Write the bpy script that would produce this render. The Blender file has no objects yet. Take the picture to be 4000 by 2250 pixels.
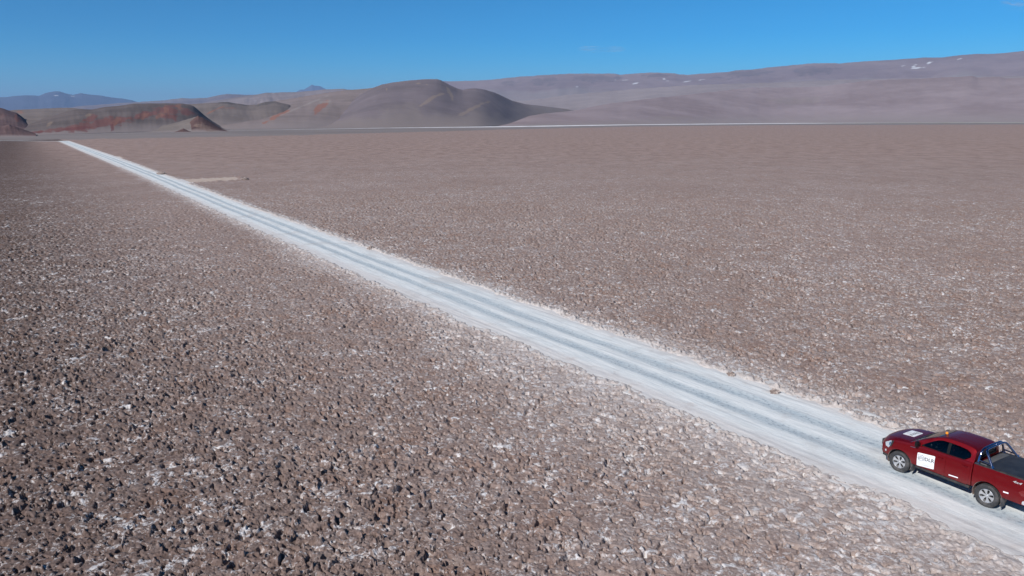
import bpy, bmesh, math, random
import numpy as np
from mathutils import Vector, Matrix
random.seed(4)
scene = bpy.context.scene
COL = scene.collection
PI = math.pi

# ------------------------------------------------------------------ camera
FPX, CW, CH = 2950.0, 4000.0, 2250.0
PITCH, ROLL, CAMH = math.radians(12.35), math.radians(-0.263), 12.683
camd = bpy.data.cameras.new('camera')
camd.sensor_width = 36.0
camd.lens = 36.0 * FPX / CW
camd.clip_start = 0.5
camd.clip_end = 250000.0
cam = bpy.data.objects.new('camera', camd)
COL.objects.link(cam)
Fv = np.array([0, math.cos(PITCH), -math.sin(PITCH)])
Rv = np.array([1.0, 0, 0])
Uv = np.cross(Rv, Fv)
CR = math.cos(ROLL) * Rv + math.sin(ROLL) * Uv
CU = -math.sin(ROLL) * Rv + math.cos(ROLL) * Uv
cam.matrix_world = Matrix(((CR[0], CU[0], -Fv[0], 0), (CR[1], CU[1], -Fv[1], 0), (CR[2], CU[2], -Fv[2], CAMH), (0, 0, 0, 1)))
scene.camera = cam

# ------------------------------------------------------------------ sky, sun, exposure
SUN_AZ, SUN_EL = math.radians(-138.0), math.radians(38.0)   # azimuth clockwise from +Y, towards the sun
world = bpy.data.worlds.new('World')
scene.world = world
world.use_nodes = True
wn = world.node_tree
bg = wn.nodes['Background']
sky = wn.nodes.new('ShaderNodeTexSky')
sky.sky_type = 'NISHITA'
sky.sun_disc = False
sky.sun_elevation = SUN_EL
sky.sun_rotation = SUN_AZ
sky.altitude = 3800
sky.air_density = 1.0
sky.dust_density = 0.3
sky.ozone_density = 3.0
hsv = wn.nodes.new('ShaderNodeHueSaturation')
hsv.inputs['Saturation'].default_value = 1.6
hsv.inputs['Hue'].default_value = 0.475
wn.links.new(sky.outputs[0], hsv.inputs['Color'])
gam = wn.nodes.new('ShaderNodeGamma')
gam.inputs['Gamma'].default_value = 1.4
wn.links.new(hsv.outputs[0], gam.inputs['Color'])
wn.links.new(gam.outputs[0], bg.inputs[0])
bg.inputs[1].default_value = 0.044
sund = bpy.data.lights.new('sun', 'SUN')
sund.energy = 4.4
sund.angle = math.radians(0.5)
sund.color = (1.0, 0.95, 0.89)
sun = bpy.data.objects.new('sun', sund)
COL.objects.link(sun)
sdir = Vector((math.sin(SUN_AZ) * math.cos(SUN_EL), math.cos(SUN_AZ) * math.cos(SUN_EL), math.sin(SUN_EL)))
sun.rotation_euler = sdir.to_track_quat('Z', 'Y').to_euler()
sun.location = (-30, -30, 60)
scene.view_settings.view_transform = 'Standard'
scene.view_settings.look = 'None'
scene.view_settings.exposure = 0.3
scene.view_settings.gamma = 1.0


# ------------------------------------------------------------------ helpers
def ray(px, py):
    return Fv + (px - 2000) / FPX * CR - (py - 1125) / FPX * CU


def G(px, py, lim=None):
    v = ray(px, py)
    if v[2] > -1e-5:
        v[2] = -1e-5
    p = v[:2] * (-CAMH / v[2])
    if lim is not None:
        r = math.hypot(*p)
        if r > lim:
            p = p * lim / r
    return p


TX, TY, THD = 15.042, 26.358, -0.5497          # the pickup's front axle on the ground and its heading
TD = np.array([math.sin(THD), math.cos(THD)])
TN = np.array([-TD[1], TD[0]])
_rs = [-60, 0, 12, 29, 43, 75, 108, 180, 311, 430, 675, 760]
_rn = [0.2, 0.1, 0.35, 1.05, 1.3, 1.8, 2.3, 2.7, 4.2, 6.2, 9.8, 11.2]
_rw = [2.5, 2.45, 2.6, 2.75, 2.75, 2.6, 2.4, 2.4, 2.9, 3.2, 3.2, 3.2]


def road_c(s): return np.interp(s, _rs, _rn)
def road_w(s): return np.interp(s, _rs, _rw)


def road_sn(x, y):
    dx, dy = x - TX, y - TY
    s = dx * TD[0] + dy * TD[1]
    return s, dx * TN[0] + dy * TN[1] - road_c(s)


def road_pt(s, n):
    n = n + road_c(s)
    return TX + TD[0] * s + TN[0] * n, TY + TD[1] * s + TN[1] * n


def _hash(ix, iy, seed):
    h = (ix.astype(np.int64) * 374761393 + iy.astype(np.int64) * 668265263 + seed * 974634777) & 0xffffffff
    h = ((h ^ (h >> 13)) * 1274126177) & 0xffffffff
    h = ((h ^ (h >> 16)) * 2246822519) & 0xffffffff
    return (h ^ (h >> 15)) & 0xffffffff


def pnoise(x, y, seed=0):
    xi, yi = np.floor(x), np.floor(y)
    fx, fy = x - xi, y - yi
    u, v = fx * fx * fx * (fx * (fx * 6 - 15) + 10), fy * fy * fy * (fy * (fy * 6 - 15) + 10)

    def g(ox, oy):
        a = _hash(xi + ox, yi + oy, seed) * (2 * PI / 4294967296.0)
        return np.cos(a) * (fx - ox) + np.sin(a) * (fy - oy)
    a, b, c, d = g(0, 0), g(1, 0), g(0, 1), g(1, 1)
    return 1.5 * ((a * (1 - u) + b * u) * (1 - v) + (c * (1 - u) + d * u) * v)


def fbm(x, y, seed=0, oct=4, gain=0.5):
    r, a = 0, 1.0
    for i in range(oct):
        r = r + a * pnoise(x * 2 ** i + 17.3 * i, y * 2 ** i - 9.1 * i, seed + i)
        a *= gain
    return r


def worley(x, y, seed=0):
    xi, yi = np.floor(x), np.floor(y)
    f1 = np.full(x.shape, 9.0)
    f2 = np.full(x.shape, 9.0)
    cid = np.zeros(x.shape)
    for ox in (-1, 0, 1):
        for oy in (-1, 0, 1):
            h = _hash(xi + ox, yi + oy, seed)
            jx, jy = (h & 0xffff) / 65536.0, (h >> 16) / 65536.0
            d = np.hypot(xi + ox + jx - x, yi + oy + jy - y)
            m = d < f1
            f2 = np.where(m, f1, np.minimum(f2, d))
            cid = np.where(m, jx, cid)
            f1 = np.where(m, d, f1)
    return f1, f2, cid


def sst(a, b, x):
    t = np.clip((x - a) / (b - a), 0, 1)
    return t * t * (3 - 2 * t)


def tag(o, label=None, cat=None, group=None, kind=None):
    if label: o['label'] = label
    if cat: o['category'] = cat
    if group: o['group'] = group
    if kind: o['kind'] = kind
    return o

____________

**Set exercise**: Copy the material shown above in full and exactly. Skip the pictures.

**Task result**:
Write the bpy script that would produce this render. The Blender file has no objects yet. Take the picture to be 4000 by 2250 pixels.
import bpy, bmesh, math, random
import numpy as np
from mathutils import Vector, Matrix
random.seed(4)
scene = bpy.context.scene
COL = scene.collection
PI = math.pi

# ------------------------------------------------------------------ camera
FPX, CW, CH = 2950.0, 4000.0, 2250.0
PITCH, ROLL, CAMH = math.radians(12.35), math.radians(-0.263), 12.683
camd = bpy.data.cameras.new('camera')
camd.sensor_width = 36.0
camd.lens = 36.0 * FPX / CW
camd.clip_start = 0.5
camd.clip_end = 250000.0
cam = bpy.data.objects.new('camera', camd)
COL.objects.link(cam)
Fv = np.array([0, math.cos(PITCH), -math.sin(PITCH)])
Rv = np.array([1.0, 0, 0])
Uv = np.cross(Rv, Fv)
CR = math.cos(ROLL) * Rv + math.sin(ROLL) * Uv
CU = -math.sin(ROLL) * Rv + math.cos(ROLL) * Uv
cam.matrix_world = Matrix(((CR[0], CU[0], -Fv[0], 0), (CR[1], CU[1], -Fv[1], 0), (CR[2], CU[2], -Fv[2], CAMH), (0, 0, 0, 1)))
scene.camera = cam

# ------------------------------------------------------------------ sky, sun, exposure
SUN_AZ, SUN_EL = math.radians(-138.0), math.radians(38.0)   # azimuth clockwise from +Y, towards the sun
world = bpy.data.worlds.new('World')
scene.world = world
world.use_nodes = True
wn = world.node_tree
bg = wn.nodes['Background']
sky = wn.nodes.new('ShaderNodeTexSky')
sky.sky_type = 'NISHITA'
sky.sun_disc = False
sky.sun_elevation = SUN_EL
sky.sun_rotation = SUN_AZ
sky.altitude = 3800
sky.air_density = 1.0
sky.dust_density = 0.3
sky.ozone_density = 3.0
hsv = wn.nodes.new('ShaderNodeHueSaturation')
hsv.inputs['Saturation'].default_value = 1.6
hsv.inputs['Hue'].default_value = 0.475
wn.links.new(sky.outputs[0], hsv.inputs['Color'])
gam = wn.nodes.new('ShaderNodeGamma')
gam.inputs['Gamma'].default_value = 1.4
wn.links.new(hsv.outputs[0], gam.inputs['Color'])
wn.links.new(gam.outputs[0], bg.inputs[0])
bg.inputs[1].default_value = 0.044
sund = bpy.data.lights.new('sun', 'SUN')
sund.energy = 4.4
sund.angle = math.radians(0.5)
sund.color = (1.0, 0.95, 0.89)
sun = bpy.data.objects.new('sun', sund)
COL.objects.link(sun)
sdir = Vector((math.sin(SUN_AZ) * math.cos(SUN_EL), math.cos(SUN_AZ) * math.cos(SUN_EL), math.sin(SUN_EL)))
sun.rotation_euler = sdir.to_track_quat('Z', 'Y').to_euler()
sun.location = (-30, -30, 60)
scene.view_settings.view_transform = 'Standard'
scene.view_settings.look = 'None'
scene.view_settings.exposure = 0.3
scene.view_settings.gamma = 1.0


# ------------------------------------------------------------------ helpers
def ray(px, py):
    return Fv + (px - 2000) / FPX * CR - (py - 1125) / FPX * CU


def G(px, py, lim=None):
    v = ray(px, py)
    if v[2] > -1e-5:
        v[2] = -1e-5
    p = v[:2] * (-CAMH / v[2])
    if lim is not None:
        r = math.hypot(*p)
        if r > lim:
            p = p * lim / r
    return p


TX, TY, THD = 15.042, 26.358, -0.5497          # the pickup's front axle on the ground and its heading
TD = np.array([math.sin(THD), math.cos(THD)])
TN = np.array([-TD[1], TD[0]])
_rs = [-60, 0, 12, 29, 43, 75, 108, 180, 311, 430, 675, 760]
_rn = [0.2, 0.1, 0.35, 1.05, 1.3, 1.8, 2.3, 2.7, 4.2, 6.2, 9.8, 11.2]
_rw = [2.5, 2.45, 2.6, 2.75, 2.75, 2.6, 2.4, 2.4, 2.9, 3.2, 3.2, 3.2]


def road_c(s): return np.interp(s, _rs, _rn)
def road_w(s): return np.interp(s, _rs, _rw)


def road_sn(x, y):
    dx, dy = x - TX, y - TY
    s = dx * TD[0] + dy * TD[1]
    return s, dx * TN[0] + dy * TN[1] - road_c(s)


def road_pt(s, n):
    n = n + road_c(s)
    return TX + TD[0] * s + TN[0] * n, TY + TD[1] * s + TN[1] * n


def _hash(ix, iy, seed):
    h = (ix.astype(np.int64) * 374761393 + iy.astype(np.int64) * 668265263 + seed * 974634777) & 0xffffffff
    h = ((h ^ (h >> 13)) * 1274126177) & 0xffffffff
    h = ((h ^ (h >> 16)) * 2246822519) & 0xffffffff
    return (h ^ (h >> 15)) & 0xffffffff


def pnoise(x, y, seed=0):
    xi, yi = np.floor(x), np.floor(y)
    fx, fy = x - xi, y - yi
    u, v = fx * fx * fx * (fx * (fx * 6 - 15) + 10), fy * fy * fy * (fy * (fy * 6 - 15) + 10)

    def g(ox, oy):
        a = _hash(xi + ox, yi + oy, seed) * (2 * PI / 4294967296.0)
        return np.cos(a) * (fx - ox) + np.sin(a) * (fy - oy)
    a, b, c, d = g(0, 0), g(1, 0), g(0, 1), g(1, 1)
    return 1.5 * ((a * (1 - u) + b * u) * (1 - v) + (c * (1 - u) + d * u) * v)


def fbm(x, y, seed=0, oct=4, gain=0.5):
    r, a = 0, 1.0
    for i in range(oct):
        r = r + a * pnoise(x * 2 ** i + 17.3 * i, y * 2 ** i - 9.1 * i, seed + i)
        a *= gain
    return r


def worley(x, y, seed=0):
    xi, yi = np.floor(x), np.floor(y)
    f1 = np.full(x.shape, 9.0)
    f2 = np.full(x.shape, 9.0)
    cid = np.zeros(x.shape)
    for ox in (-1, 0, 1):
        for oy in (-1, 0, 1):
            h = _hash(xi + ox, yi + oy, seed)
            jx, jy = (h & 0xffff) / 65536.0, (h >> 16) / 65536.0
            d = np.hypot(xi + ox + jx - x, yi + oy + jy - y)
            m = d < f1
            f2 = np.where(m, f1, np.minimum(f2, d))
            cid = np.where(m, jx, cid)
            f1 = np.where(m, d, f1)
    return f1, f2, cid


def sst(a, b, x):
    t = np.clip((x - a) / (b - a), 0, 1)
    return t * t * (3 - 2 * t)


def tag(o, label=None, cat=None, group=None, kind=None):
    if label: o['label'] = label
    if cat: o['category'] = cat
    if group: o['group'] = group
    if kind: o['kind'] = kind
    return o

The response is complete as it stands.